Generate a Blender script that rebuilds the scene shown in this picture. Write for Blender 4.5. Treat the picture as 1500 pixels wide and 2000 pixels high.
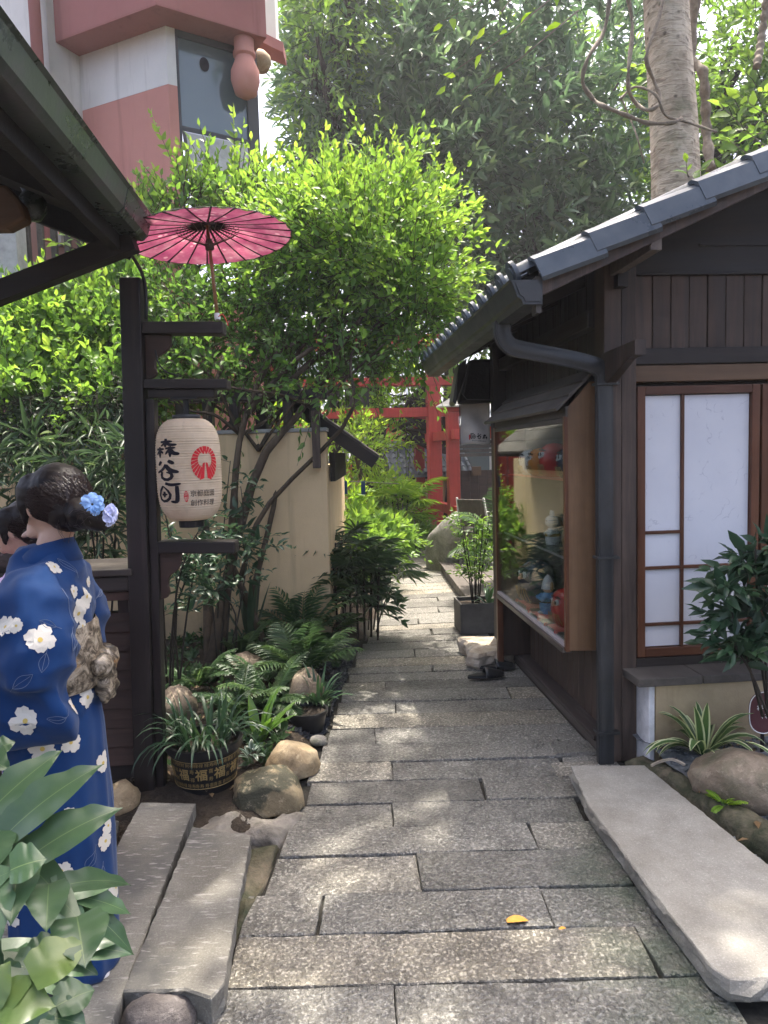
import bpy, bmesh, math, random
import numpy as np
from mathutils import Vector, Matrix, noise
from mathutils.bvhtree import BVHTree

for _o in list(bpy.data.objects):
    bpy.data.objects.remove(_o)
SC = bpy.context.scene
COL = SC.collection
PI = math.pi
rad = math.radians

# ------------------------------------------------------------------ camera
CAM_H, FOC, PITCH, ROLL = 1.6, 1400.0, rad(4.66), 0.029
_f = Vector((0, math.cos(PITCH), -math.sin(PITCH)))
_r0 = Vector((1, 0, 0)); _u0 = Vector((0, math.sin(PITCH), math.cos(PITCH)))
_r = _r0 * math.cos(ROLL) - _u0 * math.sin(ROLL)
_u = _u0 * math.cos(ROLL) + _r0 * math.sin(ROLL)
CAMP = Vector((0, 0, CAM_H))
cd = bpy.data.cameras.new('camera'); cam = bpy.data.objects.new('camera', cd); COL.objects.link(cam)
cam.matrix_world = Matrix(((_r.x, _u.x, -_f.x, 0), (_r.y, _u.y, -_f.y, 0), (_r.z, _u.z, -_f.z, CAM_H), (0, 0, 0, 1)))
cd.sensor_fit = 'HORIZONTAL'; cd.sensor_width = 36; cd.lens = FOC / 1500 * 36
cd.clip_start = 0.05; cd.clip_end = 900
SC.camera = cam
SC.render.resolution_x, SC.render.resolution_y = 768, 1024

# ------------------------------------------------------------------ light
SUN_EL, SUN_AZ = rad(73), rad(18)        # azimuth from +Y (ahead), positive = to the right
w = bpy.data.worlds.new('World'); SC.world = w; w.use_nodes = True
wn = w.node_tree.nodes; wn.clear()
wo = wn.new('ShaderNodeOutputWorld'); wb = wn.new('ShaderNodeBackground'); ws = wn.new('ShaderNodeTexSky')
ws.sky_type = 'NISHITA'; ws.sun_disc = False; ws.sun_elevation = SUN_EL; ws.sun_rotation = SUN_AZ
ws.air_density = 0.6; ws.dust_density = 7.0; ws.ozone_density = 0.5
wb.inputs['Strength'].default_value = 0.15
w.node_tree.links.new(ws.outputs[0], wb.inputs['Color']); w.node_tree.links.new(wb.outputs[0], wo.inputs[0])
sd = bpy.data.lights.new('sun', 'SUN'); sun = bpy.data.objects.new('sun', sd); COL.objects.link(sun)
sd.energy = 2.1; sd.angle = rad(0.55); sd.color = (1.0, 0.93, 0.82)
SUN_DIR = Vector((math.sin(SUN_AZ) * math.cos(SUN_EL), math.cos(SUN_AZ) * math.cos(SUN_EL), math.sin(SUN_EL)))
sun.rotation_euler = SUN_DIR.to_track_quat('Z', 'Y').to_euler(); sun.location = (-3, 6, 14)
vs = SC.view_settings
vs.view_transform = 'Standard'; vs.look = 'None'; vs.gamma = 1.0; vs.use_curve_mapping = False
vs.exposure = 2.2
SC.render.engine = 'CYCLES'
cy = SC.cycles
cy.max_bounces = 7; cy.diffuse_bounces = 3; cy.glossy_bounces = 3; cy.transmission_bounces = 5; cy.transparent_max_bounces = 8
cy.caustics_reflective = False; cy.caustics_refractive = False; cy.use_denoising = True
cy.sample_clamp_indirect = 8

# ------------------------------------------------------------------ pixel <-> place (1500 x 2000 photograph)
def ray(px, py):
    return _f + _r * ((px - 750) / FOC) + _u * ((1000 - py) / FOC)
def P(px, py, Y):
    d = ray(px, py); return CAMP + d * (Y / d.y)
def G(px, py, z=0.0):
    d = ray(px, py); return CAMP + d * ((z - CAM_H) / d.z)
class Frame:
    def __init__(s, o, yaw):
        s.o = Vector(o); s.yaw = rad(yaw)
        s.m = Matrix.Translation(s.o) @ Matrix.Rotation(s.yaw, 4, 'Z'); s.inv = s.m.inverted()
    def loc(s, p): return s.inv @ Vector(p)
    def w(s, p): return s.m @ Vector(p)
    def on(s, px, py, ax, val):
        c = s.inv @ CAMP; d = (s.inv.to_3x3()) @ ray(px, py)
        return c + d * ((val - c[ax]) / d[ax])

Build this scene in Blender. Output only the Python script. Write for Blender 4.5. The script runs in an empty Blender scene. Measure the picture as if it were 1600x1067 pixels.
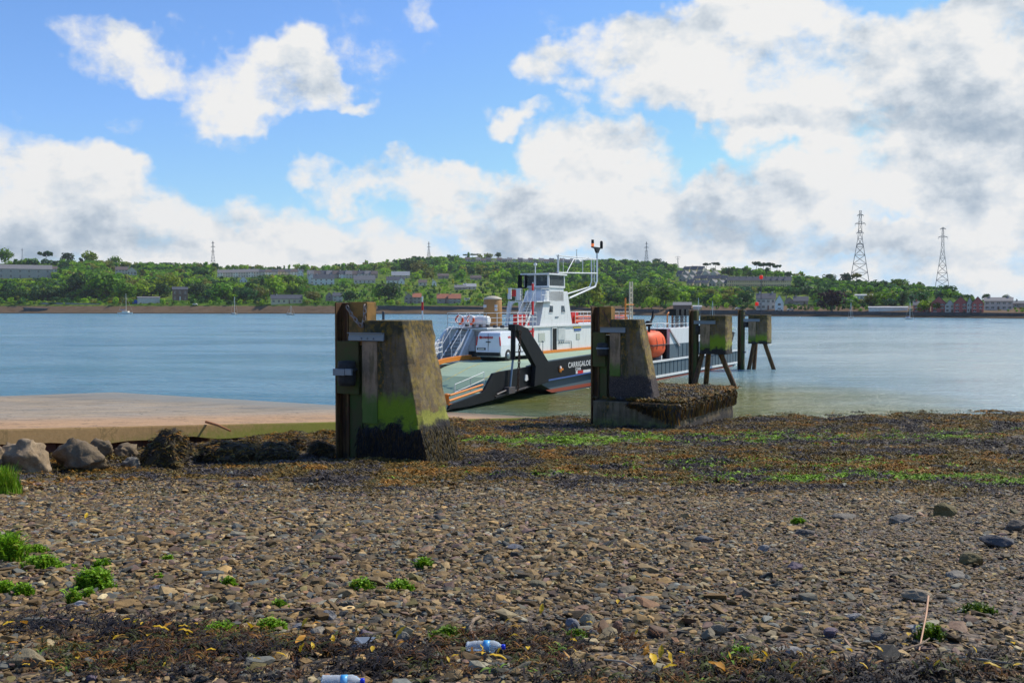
import bpy, bmesh, math, random
import numpy as np
from mathutils import Vector, Matrix
random.seed(7); rng = np.random.default_rng(11)
S = bpy.context.scene
R = math.radians
# ---------------------------------------------------------------- camera
EYE = 5.7; F = 1556.0; HOR = 479.5
PITCH = math.atan((533.5-HOR)/F)
cd = bpy.data.cameras.new('camera'); cam = bpy.data.objects.new('camera', cd); S.collection.objects.link(cam)
cd.sensor_width = 36.0; cd.lens = 36.0*F/1600; cd.clip_start = 0.1; cd.clip_end = 30000
cam.location = (0, 0, EYE); cam.rotation_euler = (math.pi/2-PITCH, 0, 0)
S.camera = cam
# ---------------------------------------------------------------- light
SUN_AZ, SUN_EL = 61.0, 46.0            # clockwise from the view axis (+Y)
SKY_STRENGTH = 0.10
S.view_settings.view_transform = 'Standard'; S.view_settings.look = 'None'
S.view_settings.exposure = 0.0; S.view_settings.gamma = 1.0
S.view_settings.use_curve_mapping = False
sl = bpy.data.lights.new('sun', 'SUN'); sun = bpy.data.objects.new('sun', sl); S.collection.objects.link(sun)
sl.energy = 4.6; sl.angle = R(0.55); sl.color = (1.0, 0.93, 0.80)
sdir = Vector((math.sin(R(SUN_AZ))*math.cos(R(SUN_EL)), math.cos(R(SUN_AZ))*math.cos(R(SUN_EL)), math.sin(R(SUN_EL))))
sun.rotation_euler = sdir.to_track_quat('Z', 'Y').to_euler()
S.cycles.max_bounces = 6; S.cycles.diffuse_bounces = 2; S.cycles.glossy_bounces = 3
S.cycles.transmission_bounces = 4; S.cycles.transparent_max_bounces = 8

class NT:
    """small helper round a node tree"""
    def __init__(s, t): s.t = t
    def n(s, typ, **kw):
        nd = s.t.nodes.new(typ)
        for k, v in kw.items(): setattr(nd, k, v)
        return nd
    def put(s, sock, v):
        if v is None: return
        if isinstance(v, bpy.types.NodeSocket): s.t.links.new(v, sock)
        else: sock.default_value = v
    def m(s, op, a, b=None, c=None, clamp=False):
        nd = s.n('ShaderNodeMath', operation=op, use_clamp=clamp)
        s.put(nd.inputs[0], a); s.put(nd.inputs[1], b); s.put(nd.inputs[2], c)
        return nd.outputs[0]
    def vm(s, op, a, b=None, sc=None):
        nd = s.n('ShaderNodeVectorMath', operation=op)
        s.put(nd.inputs[0], a); s.put(nd.inputs[1], b)
        if sc is not None: s.put(nd.inputs['Scale'], sc)
        return nd.outputs['Value'] if op in ('DOT_PRODUCT', 'LENGTH') else nd.outputs[0]
    def noise(s, vec, scale, detail=4, rough=.55, dist=0., color=False):
        nd = s.n('ShaderNodeTexNoise'); s.put(nd.inputs['Vector'], vec)
        nd.inputs['Scale'].default_value = scale; nd.inputs['Detail'].default_value = detail
        nd.inputs['Roughness'].default_value = rough; nd.inputs['Distortion'].default_value = dist
        return nd.outputs['Color' if color else 0]
    def voro(s, vec, scale, feature='F1', out='Distance'):
        nd = s.n('ShaderNodeTexVoronoi', feature=feature); s.put(nd.inputs['Vector'], vec)
        nd.inputs['Scale'].default_value = scale
        return nd.outputs[out]
    def ss(s, x, a, b):
        nd = s.n('ShaderNodeMapRange', interpolation_type='SMOOTHSTEP')
        s.put(nd.inputs[0], x); s.put(nd.inputs[1], a); s.put(nd.inputs[2], b)
        return nd.outputs[0]
    def mix(s, f, a, b, blend='MIX'):
        nd = s.n('ShaderNodeMix', data_type='RGBA', blend_type=blend)
        s.put(nd.inputs[0], f)
        for i, v in ((6, a), (7, b)):
            if isinstance(v, tuple) and len(v) == 3: v = (*v, 1)
            s.put(nd.inputs[i], v)
        return nd.outputs[2]
    def ramp(s, f, stops):
        nd = s.n('ShaderNodeValToRGB'); s.put(nd.inputs[0], f)
        cr = nd.color_ramp
        while len(cr.elements) < len(stops): cr.elements.new(.5)
        for e, (p, c) in zip(cr.elements, stops): e.position = p; e.color = (*c, 1)
        return nd.outputs[0]

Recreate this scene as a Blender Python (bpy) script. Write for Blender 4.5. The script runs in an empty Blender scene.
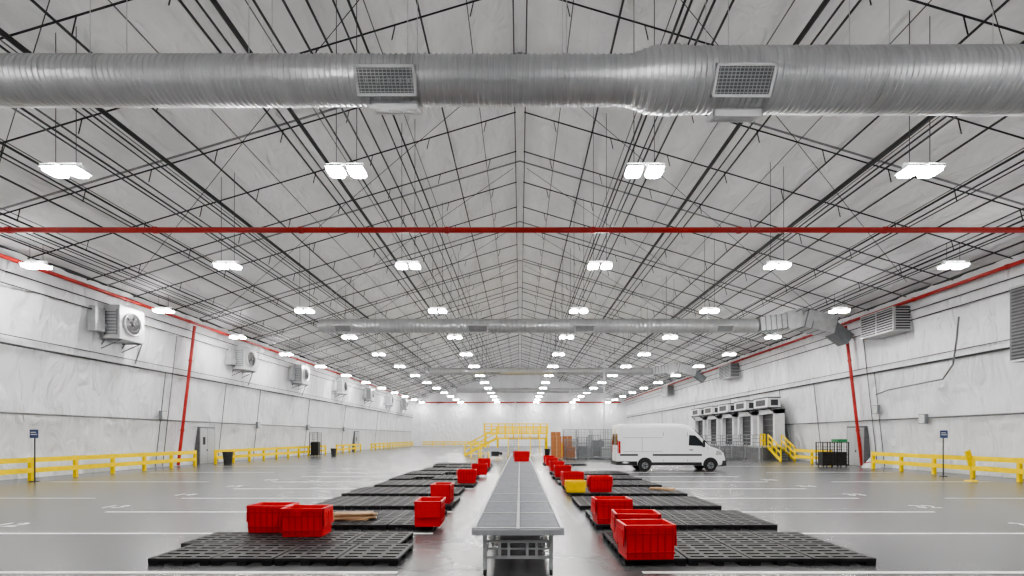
import bpy, math, random
from mathutils import Vector, Matrix
random.seed(7)
C = bpy.context.scene.collection
PI = math.pi

# ------------------------------------------------------------------ materials
def mat(name, col, rough=0.5, metal=0.0, var=0.0, vscale=3.0, bump=0.0, bscale=8.0, emit=None, stretch=None, bdist=0.05, detail=6, dist=0.6, bstretch=None, spec=None):
    m = bpy.data.materials.new(name); m.use_nodes = True
    nt = m.node_tree; N = nt.nodes; L = nt.links
    b = N['Principled BSDF']
    b.inputs['Base Color'].default_value = (*col, 1)
    b.inputs['Roughness'].default_value = rough
    b.inputs['Metallic'].default_value = metal
    if spec is not None: b.inputs['Specular IOR Level'].default_value = spec
    tc = N.new('ShaderNodeTexCoord'); mp = N.new('ShaderNodeMapping')
    L.new(tc.outputs['Object'], mp.inputs['Vector'])
    if stretch: mp.inputs['Scale'].default_value = stretch
    ns = N.new('ShaderNodeTexNoise'); ns.inputs['Scale'].default_value = vscale
    ns.inputs['Detail'].default_value = 5
    L.new(mp.outputs[0], ns.inputs['Vector'])
    cr = N.new('ShaderNodeValToRGB')
    v = max(var, 0.02)
    cr.color_ramp.elements[0].position = 0.3; cr.color_ramp.elements[1].position = 0.7
    cr.color_ramp.elements[0].color = (*[max(0, c*(1-v)) for c in col], 1)
    cr.color_ramp.elements[1].color = (*[min(1, c*(1+v)) for c in col], 1)
    L.new(ns.outputs['Fac'], cr.inputs[0]); L.new(cr.outputs[0], b.inputs['Base Color'])
    if bump > 0:
        mp2 = N.new('ShaderNodeMapping'); L.new(tc.outputs['Object'], mp2.inputs['Vector'])
        if bstretch or stretch: mp2.inputs['Scale'].default_value = bstretch or stretch
        n2 = N.new('ShaderNodeTexNoise'); n2.inputs['Scale'].default_value = bscale
        n2.inputs['Detail'].default_value = detail; n2.inputs['Distortion'].default_value = dist
        L.new(mp2.outputs[0], n2.inputs['Vector'])
        bp = N.new('ShaderNodeBump'); bp.inputs['Strength'].default_value = bump
        bp.inputs['Distance'].default_value = bdist
        L.new(n2.outputs['Fac'], bp.inputs['Height']); L.new(bp.outputs[0], b.inputs['Normal'])
    if emit:
        b.inputs['Emission Color'].default_value = (*emit[0], 1)
        b.inputs['Emission Strength'].default_value = emit[1]
    return m

M_wall = mat('wall_fabric', (0.69,0.70,0.72), 0.42, 0, 0.06, 0.5, 0.8, 0.95, bdist=0.30, detail=2, dist=1.3, bstretch=(1,1.3,.55))
M_ceil = mat('ceiling_fabric', (0.75,0.75,0.755), 0.55, 0, 0.09, 0.45, 0.7, 0.9, stretch=(1.5,0.7,1), bdist=0.35, detail=2.5, dist=1.2)
M_floor = mat('concrete', (0.108,0.109,0.111), 0.27, 0, 0.30, 0.40, 0.05, 3)
M_paint = mat('white_floor_paint', (0.78,0.78,0.77), 0.5, 0, 0.15, 6)
M_galv = mat('galvanised_steel', (0.56,0.57,0.58), 0.42, 0.7, 0.08, 2.6, stretch=(2.2,.5,.5))
M_galvp = mat('galvanised_parts', (0.52,0.53,0.54), 0.4, 0.6, 0.12, 3)
M_galvd = mat('dark_galvanised', (0.20,0.21,0.22), 0.45, 0.4, 0.12, 5)
M_black = mat('black_steel', (0.012,0.012,0.013), 0.5, 0.2, 0.2, 5)
M_dark = mat('dark_steel', (0.035,0.035,0.038), 0.5, 0.3, 0.2, 4)
M_grey = mat('grey_steel', (0.13,0.13,0.135), 0.5, 0.3, 0.15, 4)
M_rafter = mat('rafter_steel', (0.24,0.24,0.245), 0.5, 0.2, 0.15, 4)
M_red = mat('red_pipe_paint', (0.40,0.014,0.010), 0.4, 0, 0.12, 3)
M_bin = mat('red_plastic', (0.60,0.003,0.007), 0.38, 0, 0.08, 4)
M_bind = mat('dark_red_plastic', (0.42,0.003,0.006), 0.42, 0, 0.10, 4)
M_ybin = mat('yellow_plastic', (0.92,0.60,0.002), 0.4, 0, 0.08, 4)
M_yel = mat('yellow_safety_paint', (0.90,0.64,0.0004), 0.5, 0, 0.06, 4, spec=.15)
M_pal = mat('black_pallet_plastic', (0.014,0.0135,0.015), 0.55, 0, 0.3, 6, spec=.35)
M_pald = mat('black_pallet_base', (0.006,0.006,0.007), 0.6, 0, 0.2, 6, spec=.3)
M_white = mat('white_paint', (0.84,0.85,0.87), 0.28, 0, 0.02, 2)
M_offw = mat('white_sheet_metal', (0.62,0.63,0.64), 0.4, 0, 0.05, 3)
M_unit = mat('grey_sheet_metal', (0.48,0.49,0.50), 0.42, 0.2, 0.08, 3)
M_glass = mat('dark_glass', (0.02,0.023,0.027), 0.08, 0, 0.05, 2)
M_rub = mat('rubber', (0.012,0.012,0.013), 0.7, 0, 0.2, 6)
M_trim = mat('black_trim', (0.02,0.02,0.022), 0.6, 0, 0.1, 6)
M_lens = mat('headlamp_lens', (0.55,0.58,0.6), 0.12, 0.3, 0.03, 6)
M_tail = mat('tail_lamp', (0.45,0.01,0.01), 0.25, 0, 0.05, 6)
M_led = mat('led_panel', (1,1,1), 0.5, emit=((1.0,0.99,0.965), 210))
M_upfill = mat('ceiling_fill_strip', (1,1,1), 0.5, emit=((1.0,0.99,0.965), 30))  # added upward glow that brightens the ceiling fabric
M_wood = mat('raw_wood', (0.42,0.28,0.16), 0.7, 0, 0.25, 5)
M_card = mat('cardboard', (0.36,0.14,0.05), 0.75, 0, 0.1, 5)
M_door = mat('grey_door_paint', (0.38,0.39,0.40), 0.45, 0, 0.04, 3)
M_sign = mat('blue_sign', (0.02,0.04,0.13), 0.4, 0, 0.05, 4)
M_roll = mat('roller_steel', (0.27,0.28,0.30), 0.40, 0.4, 0.1, 8)
M_tray = mat('dark_tray', (0.03,0.03,0.033), 0.6, 0.2, 0.1, 8)
M_frame = mat('conveyor_frame', (0.42,0.43,0.45), 0.42, 0.4, 0.08, 4)
M_green = mat('green_plastic', (0.03,0.22,0.08), 0.5, 0, 0.1, 4)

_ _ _

* [Stated problem]: Take the lines above from the top of the records through the one with "SC.render.resolution_x, SC.render.resolution_y = 768, 1024" and repeat them exactly, without any pictures.

* [Written solution]:
Generate a Blender script that rebuilds the scene shown in this picture. Write for Blender 4.5. Treat the picture as 1500 pixels wide and 2000 pixels high.
import bpy, bmesh, math, random
import numpy as np
from mathutils import Vector, Matrix, noise
from mathutils.bvhtree import BVHTree

for _o in list(bpy.data.objects):
    bpy.data.objects.remove(_o)
SC = bpy.context.scene
COL = SC.collection
PI = math.pi
rad = math.radians

# ------------------------------------------------------------------ camera
CAM_H, FOC, PITCH, ROLL = 1.6, 1400.0, rad(4.66), 0.029
_f = Vector((0, math.cos(PITCH), -math.sin(PITCH)))
_r0 = Vector((1, 0, 0)); _u0 = Vector((0, math.sin(PITCH), math.cos(PITCH)))
_r = _r0 * math.cos(ROLL) - _u0 * math.sin(ROLL)
_u = _u0 * math.cos(ROLL) + _r0 * math.sin(ROLL)
CAMP = Vector((0, 0, CAM_H))
cd = bpy.data.cameras.new('camera'); cam = bpy.data.objects.new('camera', cd); COL.objects.link(cam)
cam.matrix_world = Matrix(((_r.x, _u.x, -_f.x, 0), (_r.y, _u.y, -_f.y, 0), (_r.z, _u.z, -_f.z, CAM_H), (0, 0, 0, 1)))
cd.sensor_fit = 'HORIZONTAL'; cd.sensor_width = 36; cd.lens = FOC / 1500 * 36
cd.clip_start = 0.05; cd.clip_end = 900
SC.camera = cam
SC.render.resolution_x, SC.render.resolution_y = 768, 1024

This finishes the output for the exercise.